I agree with Rachy that Lily is WASPy and not so much preppy.

Interesting, the distinction some people are seeing between WASPy and preppy, which I would have thought of as interchangeable but perhaps not?

If The Talented Mr Ripley was preppy maybe The Royal Tenenbaums was WASPy?

I still think the items of clothing that currently define the preppy look have changed and that the classic items that used to make the look are now just classic, but maybe I'm too attached to the idea of the prep school as origin.

I think Rushmore was preppy - it took place in a prep school, right?

Royal Tenembaums and Talented Mr Ripley are more difficult. I think the Tenenbaums were preppy (the harmless eccentricity) and Mr Ripley a convergence of all closely associated tribes.
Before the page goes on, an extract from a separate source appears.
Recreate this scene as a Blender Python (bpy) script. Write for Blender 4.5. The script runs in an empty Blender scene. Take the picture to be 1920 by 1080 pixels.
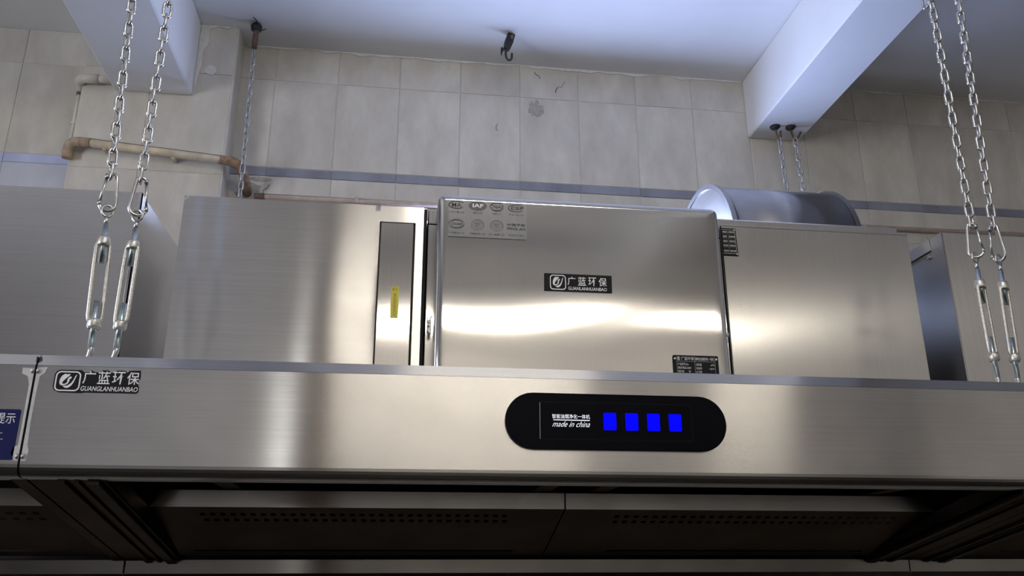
import bpy, bmesh, math, random
from mathutils import Vector, Matrix
from mathutils.geometry import tessellate_polygon
random.seed(7)
S = bpy.context.scene
COL = S.collection

# ------------------------------------------------------------------ camera, world, light, exposure
CAMZ = 1.65
cam_d = bpy.data.cameras.new('camera'); cam = bpy.data.objects.new('camera', cam_d); COL.objects.link(cam)
F_PX, YAW, PITCH, ROLL = 1570.35, 0.133871, 0.324294, -0.002577
cam_d.sensor_fit = 'HORIZONTAL'; cam_d.sensor_width = 36.0; cam_d.lens = 36.0 * F_PX / 1920.0
cam_d.clip_start = 0.02
fw = Vector((math.sin(YAW)*math.cos(PITCH), math.cos(YAW)*math.cos(PITCH), math.sin(PITCH)))
rt = Vector((math.cos(YAW), -math.sin(YAW), 0)); up = rt.cross(fw)
r2 = rt*math.cos(ROLL) + up*math.sin(ROLL); u2 = -rt*math.sin(ROLL) + up*math.cos(ROLL)
cam.matrix_world = Matrix(((r2.x, u2.x, -fw.x, 0), (r2.y, u2.y, -fw.y, 0), (r2.z, u2.z, -fw.z, CAMZ), (0, 0, 0, 1)))
S.camera = cam
S.view_settings.view_transform = 'Standard'; S.view_settings.look = 'None'
S.view_settings.gamma = 1.0; S.view_settings.use_curve_mapping = False
S.view_settings.exposure = 0.0
S.cycles.caustics_reflective = False; S.cycles.caustics_refractive = False; S.cycles.sample_clamp_indirect = 4.0

world = bpy.data.worlds.new('world'); S.world = world; world.use_nodes = True
world.node_tree.nodes['Background'].inputs['Color'].default_value = (0.62, 0.74, 1.0, 1)
world.node_tree.nodes['Background'].inputs['Strength'].default_value = 1.0

# room shell limits
XL, XR, YR, YW, ZC = -2.9, 3.7, -2.7, 3.04, 3.68
WIN = (-0.05, 1.30, 2.50, 2.945)     # window opening in the tiled wall, low behind the cabinets: x0, x1, z0, z1

def area_light(name, loc, target, sx, sy, power, color):
    d = bpy.data.lights.new(name, 'AREA'); d.shape = 'RECTANGLE'; d.size = sx; d.size_y = sy
    d.energy = power; d.color = color
    o = bpy.data.objects.new(name, d); COL.objects.link(o); o.location = loc
    o.rotation_euler = (Vector(target) - Vector(loc)).to_track_quat('-Z', 'Y').to_euler()
    return o
# daylight through the window that stands behind the cabinets
area_light('window_daylight', ((WIN[0]+WIN[1])/2, YW+0.035, (WIN[2]+WIN[3])/2), ((WIN[0]+WIN[1])/2, 0.0, (WIN[2]+WIN[3])/2), WIN[1]-WIN[0]-0.1, WIN[3]-WIN[2]-0.02, 38, (0.46, 0.58, 1.0))
FILL_WIN = (-0.7, 1.0, 1.7, 2.9)          # unseen window added in the left wall for fill: y0, y1, z0, z1
area_light('side_fill_light', (XL-0.2, (FILL_WIN[0]+FILL_WIN[1])/2, (FILL_WIN[2]+FILL_WIN[3])/2), (0, (FILL_WIN[0]+FILL_WIN[1])/2+0.3, (FILL_WIN[2]+FILL_WIN[3])/2), FILL_WIN[3]-FILL_WIN[2]-0.1, FILL_WIN[1]-FILL_WIN[0]-0.1, 70, (0.88, 0.89, 1.0))
STREAK_SLIT = (-0.83, -0.68, 2.0, 3.0)      # added rear-wall slit, unseen, streaks the hood: x0, x1, z0, z1
area_light('hood_streak_light', ((STREAK_SLIT[0]+STREAK_SLIT[1])/2, YR-0.2, (STREAK_SLIT[2]+STREAK_SLIT[3])/2), ((STREAK_SLIT[0]+STREAK_SLIT[1])/2, 0, (STREAK_SLIT[2]+STREAK_SLIT[3])/2), STREAK_SLIT[1]-STREAK_SLIT[0], STREAK_SLIT[3]-STREAK_SLIT[2], 1.3, (1.0, 0.95, 0.84))
LAMP_STRENGTH = 28.0
LAMP_COLOR = (1.0, 0.92, 0.80)

# ------------------------------------------------------------------ helpers
def tag(o, label=None, cat=None, group=None, kind=None):
    if label: o['label'] = label
    if cat: o['category'] = cat
    if group: o['group'] = group
    if kind: o['kind'] = kind
    return o

def thing(name, loc, label, cat, group=None):
    o = bpy.data.objects.new(name, None); COL.objects.link(o); o.location = loc
    o.empty_display_size = 0.02
    return tag(o, label, cat, group)

def worldpos(o):
    v = Vector((0, 0, 0))
    while o is not None:
        v = v + o.location; o = o.parent
    return v

class MB:
    """collects shapes in room coordinates"""
    def __init__(s): s.v = []; s.f = []; s.sm = []
    def add(s, vs, fs, smooth=False):
        b = len(s.v); s.v += [tuple(p) for p in vs]
        for f in fs: s.f.append([i+b for i in f]); s.sm.append(smooth)
        return s
    def box(s, x0, x1, y0, y1, z0, z1, bev=0.0, seg=1):
        if bev <= 0:
            vs = [(x, y, z) for z in (z0, z1) for y in (y0, y1) for x in (x0, x1)]
            return s.add(vs, [(0,2,3,1),(4,5,7,6),(0,1,5,4),(2,6,7,3),(0,4,6,2),(1,3,7,5)])
        bm = bmesh.new(); bmesh.ops.create_cube(bm, size=1)
        for v in bm.verts: v.co = Vector(((x0+x1)/2+v.co.x*(x1-x0), (y0+y1)/2+v.co.y*(y1-y0), (z0+z1)/2+v.co.z*(z1-z0)))
        bmesh.ops.bevel(bm, geom=bm.edges[:], offset=bev, segments=seg, affect='EDGES', profile=0.5)
        bm.verts.index_update()
        s.add([v.co[:] for v in bm.verts], [[v.index for v in f.verts] for f in bm.faces], seg > 1)
        bm.free(); return s
    def prism(s, outline, axis, a, b, smooth=False):
        """closed outline swept along an axis: x -> outline is (y,z); y -> (x,z); z -> (x,y)"""
        n = len(outline)
        def P(q, t): return {'x': (t, q[0], q[1]), 'y': (q[0], t, q[1]), 'z': (q[0], q[1], t)}[axis]
        s.add([P(q, a) for q in outline] + [P(q, b) for q in outline], [(i, (i+1) % n, n+(i+1) % n, n+i) for i in range(n)], smooth)
        tri = tessellate_polygon([[Vector((q[0], q[1], 0)) for q in outline]])
        s.add([P(q, a) for q in outline], [tuple(t) for t in tri])
        s.add([P(q, b) for q in outline], [tuple(reversed(t)) for t in tri])
        return s
    def poly(s, outline, y):
        """flat print in the xz plane at depth y, facing the viewer (-y)"""
        tri = tessellate_polygon([[Vector((q[0], q[1], 0)) for q in outline]])
        fs = []
        for t in tri:
            a, b, c = [outline[i] for i in t]
            cr = (b[0]-a[0])*(c[1]-a[1]) - (b[1]-a[1])*(c[0]-a[0])
            fs.append(tuple(t) if cr > 0 else tuple(reversed(t)))
        return s.add([(q[0], y, q[1]) for q in outline], fs)
    def ring(s, cx, cz, rx, rz, wd, y, a0=0, a1=360, n=28, w2=None):
        """flat elliptic arc with width"""
        vs = []; fs = []
        for i in range(n+1):
            t = math.radians(a0+(a1-a0)*i/n)
            w = wd if w2 is None else wd + (w2-wd)*math.sin(math.pi*i/n)
            for k in (0, 1):
                vs.append((cx+math.cos(t)*(rx-k*w), y, cz+math.sin(t)*(rz-k*w)))
            if i: fs.append((2*i-2, 2*i-1, 2*i+1, 2*i) if a1 < a0 else (2*i-2, 2*i, 2*i+1, 2*i-1)[::-1])
        return s.add(vs, fs)
    def tube(s, path, r, n=8, closed=False, caps=True):
        P = [Vector(p) for p in path]; m = len(P)
        rs = r if isinstance(r, (list, tuple)) else [r]*m
        nrm = None; vs = []
        for i in range(m):
            if closed: t = (P[(i+1) % m]-P[i-1]).normalized()
            else: t = (P[min(i+1, m-1)]-P[max(i-1, 0)]).normalized()
            if nrm is None:
                nrm = t.orthogonal().normalized()
            else:
                nrm = (nrm - t*nrm.dot(t))
                nrm = nrm.normalized() if nrm.length > 1e-6 else t.orthogonal().normalized()
            bn = t.cross(nrm)
            for k in range(n):
                a = 2*math.pi*k/n
                vs.append(P[i]+(nrm*math.cos(a)+bn*math.sin(a))*rs[i])
        fs = []
        for i in range(m if closed else m-1):
            j = (i+1) % m
            for k in range(n):
                fs.append((i*n+k, i*n+(k+1) % n, j*n+(k+1) % n, j*n+k))
        s.add(vs, fs, True)
        if caps and not closed:
            s.add(vs[:n], [tuple(reversed(range(n)))]); s.add(vs[-n:], [tuple(range(n))])
        return s
    def lathe_z(s, cx, cy, prof, n=14):
        """profile [(r,z)] turned about a vertical axis"""
        vs = []; fs = []
        for r, z in prof:
            for k in range(n):
                a = 2*math.pi*k/n; vs.append((cx+r*math.cos(a), cy+r*math.sin(a), z))
        for i in range(len(prof)-1):
            for k in range(n): fs.append((i*n+k, i*n+(k+1) % n, (i+1)*n+(k+1) % n, (i+1)*n+k))
        s.add(vs, fs, True)
        s.add(vs[:n], [tuple(reversed(range(n)))]); s.add(vs[-n:], [tuple(range(n))])
        return s
    def build(s, name, mat, parent=None, fix=True):
        o0 = worldpos(parent) if parent else Vector((0, 0, 0))
        me = bpy.data.meshes.new(name)
        me.from_pydata([(p[0]-o0.x, p[1]-o0.y, p[2]-o0.z) for p in s.v], [], s.f)
        me.polygons.foreach_set('use_smooth', s.sm)
        if fix:
            bm = bmesh.new(); bm.from_mesh(me)
            bmesh.ops.remove_doubles(bm, verts=bm.verts[:], dist=1e-6)
            bmesh.ops.recalc_face_normals(bm, faces=bm.faces[:])
            bm.to_mesh(me); bm.free()
        me.materials.append(mat)
        o = bpy.data.objects.new(name, me); COL.objects.link(o)
        if parent: o.parent = parent
        return o

def copy_part(src, parent, loc):
    c = src.copy(); COL.objects.link(c); c.parent = parent; c.location = loc
    return c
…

Ripley took place in Europe, with lots of super wealthy peeps from all over.

I think also: you can be classic without being preppy and WASPy without being preppy and all those things at once. And more one than the other. Etc etc.

I am toying with the idea that preppies are the ones who took their classical education a little more seriously than others, lol. I think La Pedestrienne is right about preppy being more rooted in leisure wear and the American answer to the British country tweedy set.

*Like,* Ivanka may have gone to Rosemary like UmmLila, but she just didn’t come out preppy. Lol. The Bushes are preppy (albeit a bit tainted by the whole Texas oil thing), the Trumps are not. I don’t know where the Kennedys fall - well, I do. They are a strange anomaly.

Religion plays a part. Protestant is distinctly NOT evangelical or fundamentalist, as well as not being Catholic.

Rachy, I must argue the point -- Bunny was TOTALLY a preppy woman's nickname in my neck of the woods.

And on top of the whole Choate Rosemary Hall 80s true preppy thing I mentioned from my earlier life experience, my daughter just finished at Northfield Mount Hermon, one of the more boho of the New England prep schools. No required blazers at dinner for them. She came out more minimalist than boho, but there was a definite low key aesthetic going on for girls that involved skinny jeans/ black leggings, short Patagonias (never North Face) and LL Bean duck boots for much of the year. A lot of black, navy and burgundy and never anything bright. Blow-drying and styling of hair a no-no (in both her time and mine).